FARMER FOCUS: Set to make a loss on crops this season
For farmers who are producing grains on rented farms, as in my case, the prospect for this season are looking poor.
A combination of late planting (due to wet weather), expensive rents, tax retentions, and drought during last January and into February, has cut estimated yields, and the net margin will in many cases be a loss.
For example, this year I increased my area by renting an additional 65ha paying 1.6t/ha (soya) as rent in advance around the Bigand area. Estimating a soya bean price of US$330/t (£218), I have to get close to 3t/ha just to break even, but that performance will be difficult to achieve this year.
Considering that many of the first soya bean crops yields will be in the range of 2.6t/ha, this will generate losses of US$100/ha (£66) in the case of rented land.
In maize crops, with an estimated US$185/t (£122), after all input and operating costs the yield must be 8t/ha to breakeven. If we only achieve 7t/ha, we will make a loss of US$185/ha.
The above calculations have been made with good prices at harvest, although the situation may worsen if the price falls during harvest.

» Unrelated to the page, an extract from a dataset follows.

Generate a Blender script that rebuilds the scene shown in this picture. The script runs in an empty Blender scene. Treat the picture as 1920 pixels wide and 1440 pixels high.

The official estimates of the national soya bean have not yet been announced, but are predicted to be well below the estimated figures at the beginning of the planting.
In short, until the national soya bean production is known, producers like myself will not take out any trading positions on covering forward prices. On the other hand, while crop prices are good, and with the prospect of higher prices in 2013, storing the crop in silo bags on the field could, I hope, create some additional value from the stored crop.
Federico Rolle farms 2,250ha of rented arable land in the Pampa area of Argentina. He grows soya beans, sorghum, maize and wheat using no-till techniques and GM crops. He has a part-time role helping Brown & Co in the region.